Proximity Malt struck gold in Delaware

When decision-makers at Milwaukee, Wis.-based Proximity Malt went on the hunt for a Mid-Atlantic location, they struck gold on the Delmarva Peninsula. An abandoned feed mill in Laurel boasted concrete bins that were perfect for the company’s purposes.

But the malt company, which was started in 2015, appreciated the area for more than the storage tanks.
“Delaware gives us access to winter malting barley, which has not been used a lot in the brewing, distilling and food space,” says Amy Germershausen of Proximity’s sales and marketing department. “We think it has a lot of potential.”

Matt Musial
Matt Musial (Regional Manager, Laurel Plant)

The Delmarva and Chesapeake Bay region is brimming with brewpubs and breweries that can benefit from locally grown and malted barley.

It is also full of local farmers who are already growing barley. Traditionally, however, it’s been used in chicken feed. “I had no idea there were so many chickens in Delaware,” Germershausen says.
According to the Delmarva Poultry Association’s figures, farmers in the Delmarva area raised 605 million chickens in 2017 — up 7 percent from 2007 — with a wholesale value of $3.4 billion. Meeting the demand for feed requires a lot of farms.

“We just needed to work with them on changing some of the varieties that they grew, and once they had that down, on improving the quality for malting,” Germershausen says.

It’s easy to see the appeal for Delmarva farmers. The crop is planted in October and harvested in early June, which allows them to reap the rewards of multiple harvests. While growing over the winter, the crop also helps prevent soil erosion. “It’s a really good deal for everyone involved,” she says.

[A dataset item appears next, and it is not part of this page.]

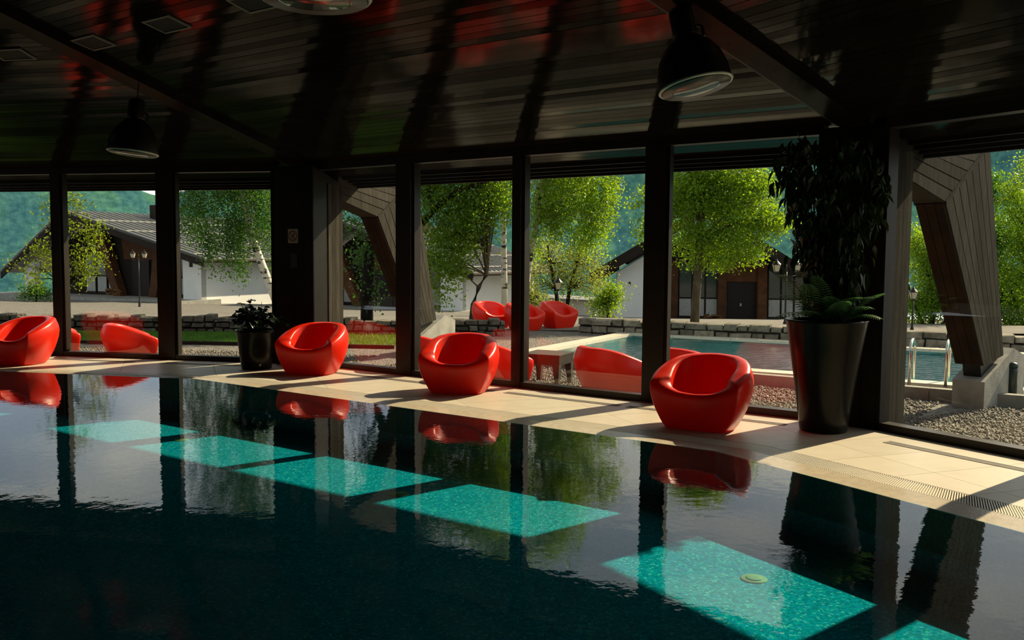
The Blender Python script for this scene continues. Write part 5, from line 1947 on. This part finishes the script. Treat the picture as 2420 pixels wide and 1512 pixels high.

Laurel shares much in common with Proximity Malt’s new site in southern Colorado. At both locations, the barley supply chain was underutilized, Germershausen says. Both areas let Proximity Malt work closely with growers and end-users on a regional basis.

In addition to what Germershausen calls a “sophisticated farmer economy,” Laurel benefits from a network of transportation options.

Then, of course, there is the feed mill, which has concrete bins for segmented storage. Proximity Malt paid $950,000 for the 18-acre site, which was once occupied by Laurel Grain Co. The grounds required extensive cleanup work, including the removal of some metal materials.

The Laurel plant went live in January 2018. There are currently 16 employees, but the company hopes to add at least four more.

Thus far, Germershausen says, county and state officials have been welcoming. “We’ve found Delaware a good place to do business.”